13 - A concepção objectivista do instituto é a concepção dominante pois "Verificado o corpus no sentido atrás fixado, há, em princípio, posse, ou, como a lei também a designa, mera posse. (...) Como primeiro ponto a salientar, podemos invocar a noção legal do art. 1251.°, onde não se faz referência ao animus, como elemento do conceito, sendo antes marcadamente objectivista a forma como o instituto nele é configurado. E o mesmo se pode dizer da generalidade das normas que, no Código, se relacionam com este problema. Em boa verdade, só na al. a) do art. 1253. ° se encontra uma referência à "intenção de agir como beneficiário do direito ", na caracterização dos vários casos de detenção. (...) Ao entra no debater gerado em redor da interpretação deste preceito, começamos por excluir a possibilidade de nele se consagrar uma mera intenção interna ou psicológica, pelas razões já antes ditas. Ela tem de, por alguma forma, se tornar perceptível.

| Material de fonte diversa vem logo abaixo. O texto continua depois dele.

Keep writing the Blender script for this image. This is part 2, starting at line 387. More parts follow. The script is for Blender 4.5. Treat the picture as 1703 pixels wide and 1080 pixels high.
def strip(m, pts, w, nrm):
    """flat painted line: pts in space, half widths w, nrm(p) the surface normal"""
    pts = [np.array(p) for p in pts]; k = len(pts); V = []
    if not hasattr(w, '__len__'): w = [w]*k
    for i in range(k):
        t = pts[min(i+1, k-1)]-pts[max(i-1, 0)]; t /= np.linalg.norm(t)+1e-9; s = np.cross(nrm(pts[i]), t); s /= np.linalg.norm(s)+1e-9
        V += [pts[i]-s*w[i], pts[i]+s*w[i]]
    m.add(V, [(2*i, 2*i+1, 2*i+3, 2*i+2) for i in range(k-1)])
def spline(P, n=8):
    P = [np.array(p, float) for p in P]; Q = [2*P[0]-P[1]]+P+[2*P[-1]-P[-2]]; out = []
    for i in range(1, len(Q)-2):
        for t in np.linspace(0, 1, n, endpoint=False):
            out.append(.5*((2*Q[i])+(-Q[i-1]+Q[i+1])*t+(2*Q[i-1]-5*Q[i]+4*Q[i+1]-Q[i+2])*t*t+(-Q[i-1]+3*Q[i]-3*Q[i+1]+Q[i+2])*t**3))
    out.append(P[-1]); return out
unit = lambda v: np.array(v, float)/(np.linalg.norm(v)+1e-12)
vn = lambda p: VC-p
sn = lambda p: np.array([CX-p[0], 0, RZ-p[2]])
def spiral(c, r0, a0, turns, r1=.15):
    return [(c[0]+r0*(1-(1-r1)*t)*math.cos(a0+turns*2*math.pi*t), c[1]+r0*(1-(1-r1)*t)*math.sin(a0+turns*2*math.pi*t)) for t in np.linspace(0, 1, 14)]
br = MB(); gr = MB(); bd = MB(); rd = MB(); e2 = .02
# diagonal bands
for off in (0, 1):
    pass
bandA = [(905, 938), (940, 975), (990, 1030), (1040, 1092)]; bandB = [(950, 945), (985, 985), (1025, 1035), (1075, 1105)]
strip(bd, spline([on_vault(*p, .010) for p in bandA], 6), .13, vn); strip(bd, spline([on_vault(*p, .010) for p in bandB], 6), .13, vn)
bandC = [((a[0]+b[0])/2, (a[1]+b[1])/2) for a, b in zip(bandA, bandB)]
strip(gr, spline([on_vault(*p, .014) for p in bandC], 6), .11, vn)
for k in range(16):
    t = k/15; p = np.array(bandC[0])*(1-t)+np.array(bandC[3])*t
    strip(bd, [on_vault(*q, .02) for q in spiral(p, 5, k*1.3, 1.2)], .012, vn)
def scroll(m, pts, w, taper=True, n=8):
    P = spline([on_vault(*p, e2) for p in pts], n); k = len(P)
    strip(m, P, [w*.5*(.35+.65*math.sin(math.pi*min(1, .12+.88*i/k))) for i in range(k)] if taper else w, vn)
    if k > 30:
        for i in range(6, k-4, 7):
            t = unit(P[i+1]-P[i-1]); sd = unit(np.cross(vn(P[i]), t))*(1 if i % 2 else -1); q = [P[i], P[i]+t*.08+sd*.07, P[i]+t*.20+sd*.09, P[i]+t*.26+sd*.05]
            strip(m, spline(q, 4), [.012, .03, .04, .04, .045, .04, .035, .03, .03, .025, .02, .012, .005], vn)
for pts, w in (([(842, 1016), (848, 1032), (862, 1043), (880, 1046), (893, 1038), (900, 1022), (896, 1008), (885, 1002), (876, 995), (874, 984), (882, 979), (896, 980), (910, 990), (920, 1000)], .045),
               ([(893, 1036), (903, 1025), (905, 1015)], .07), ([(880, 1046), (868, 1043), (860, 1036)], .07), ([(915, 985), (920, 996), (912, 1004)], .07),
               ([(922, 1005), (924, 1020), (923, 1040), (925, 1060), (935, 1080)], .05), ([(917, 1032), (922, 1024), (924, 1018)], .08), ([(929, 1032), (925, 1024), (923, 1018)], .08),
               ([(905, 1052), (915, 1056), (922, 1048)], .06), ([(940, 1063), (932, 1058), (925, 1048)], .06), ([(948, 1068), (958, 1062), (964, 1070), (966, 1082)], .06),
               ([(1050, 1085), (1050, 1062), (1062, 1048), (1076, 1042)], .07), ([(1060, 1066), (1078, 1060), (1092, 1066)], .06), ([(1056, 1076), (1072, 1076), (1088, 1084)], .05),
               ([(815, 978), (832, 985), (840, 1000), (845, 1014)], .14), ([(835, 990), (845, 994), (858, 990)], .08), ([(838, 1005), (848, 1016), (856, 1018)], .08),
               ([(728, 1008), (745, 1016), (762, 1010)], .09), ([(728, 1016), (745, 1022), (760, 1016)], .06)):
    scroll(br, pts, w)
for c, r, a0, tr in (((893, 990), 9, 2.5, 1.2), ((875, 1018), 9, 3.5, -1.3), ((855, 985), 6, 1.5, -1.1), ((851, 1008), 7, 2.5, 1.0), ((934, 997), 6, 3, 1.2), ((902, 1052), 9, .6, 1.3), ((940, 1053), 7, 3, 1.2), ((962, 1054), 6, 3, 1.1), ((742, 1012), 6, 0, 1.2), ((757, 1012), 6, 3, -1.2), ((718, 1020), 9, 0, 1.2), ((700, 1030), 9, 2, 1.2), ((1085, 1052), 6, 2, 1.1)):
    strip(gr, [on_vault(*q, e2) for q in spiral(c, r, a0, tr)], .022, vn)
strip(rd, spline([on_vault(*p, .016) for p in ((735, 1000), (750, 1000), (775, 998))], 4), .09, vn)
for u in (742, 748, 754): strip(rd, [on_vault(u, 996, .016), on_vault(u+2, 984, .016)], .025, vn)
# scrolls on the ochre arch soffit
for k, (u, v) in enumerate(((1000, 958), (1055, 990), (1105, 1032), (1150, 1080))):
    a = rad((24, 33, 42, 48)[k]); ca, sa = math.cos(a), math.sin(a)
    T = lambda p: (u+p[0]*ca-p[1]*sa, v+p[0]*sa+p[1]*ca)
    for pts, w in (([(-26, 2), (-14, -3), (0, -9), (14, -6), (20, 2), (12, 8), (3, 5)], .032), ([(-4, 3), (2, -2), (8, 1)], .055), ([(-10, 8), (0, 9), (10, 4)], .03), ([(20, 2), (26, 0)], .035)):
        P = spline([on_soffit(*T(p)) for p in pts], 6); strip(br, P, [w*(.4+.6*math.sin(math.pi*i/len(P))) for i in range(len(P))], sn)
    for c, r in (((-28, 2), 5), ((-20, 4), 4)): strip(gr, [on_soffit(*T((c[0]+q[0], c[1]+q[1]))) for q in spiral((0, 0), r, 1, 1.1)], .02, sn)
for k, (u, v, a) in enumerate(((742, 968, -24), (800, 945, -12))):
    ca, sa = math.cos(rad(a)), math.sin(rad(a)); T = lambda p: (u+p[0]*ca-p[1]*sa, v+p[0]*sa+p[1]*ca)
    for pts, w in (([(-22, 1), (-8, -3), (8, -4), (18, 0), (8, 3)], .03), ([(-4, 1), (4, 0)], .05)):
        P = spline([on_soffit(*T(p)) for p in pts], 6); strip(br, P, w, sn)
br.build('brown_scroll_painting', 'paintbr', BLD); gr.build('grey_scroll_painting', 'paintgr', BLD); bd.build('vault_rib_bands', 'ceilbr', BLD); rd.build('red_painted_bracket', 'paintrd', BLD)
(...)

14 - Só pode, pois, relevar aqui uma intenção por qualquer forma exteriorizada por quem exerce os poderes de facto, ou seja, apurada por recurso a elementos apreensíveis por terceiros, e estes só podem ser de cariz objectivista. Mas isto conduz a afirmar que, havendo corpus, em princípio há posse, salvo quando o possuidor revele uma vontade segundo a qual ele age sem aniusm possidendi. E este elemento negativo que desvaloriza ou descaracteriza o corpus.

15 - Vale, a este respeito, tanto uma manifestação expressa como tácita da vontade, desde que quanto a esta segunda modalidade, o comportamento do possuidor a permita deduzir, com toda a probabilidade (n.° 1 do art. 217 (do CC) (parêntesis da peça) (LUÍS a. CARVALHO FERNANDES, Ob. cit, págs. 264 a 266).

16 - Significa isto que, bem ao arrepio do que foi decidido no acórdão recorrido, onde há corpus - como foi reconhecido pelo julgador - há, em princípio, animus, logo há posse juridicamente relevante para efeitos de usucapião.

17 - Desta forma, a sentença proferida, com a interpretação efectuada, viola o disposto nos arts. 1251.°, 1253.º, alínea a) e art. 1296.°, todos do CC.

18 - Impõe-se, pois, a substituição desta por uma outra que reconheça a usucapião do imóvel por parte dos recorrentes.

Foram oferecidas contra-alegações.

Entretanto, por falecimento do réu KK, foi suspensa a instância tendo vindo a ser habilitados como seus sucessores a ré II e JJ e NN, filho daquele.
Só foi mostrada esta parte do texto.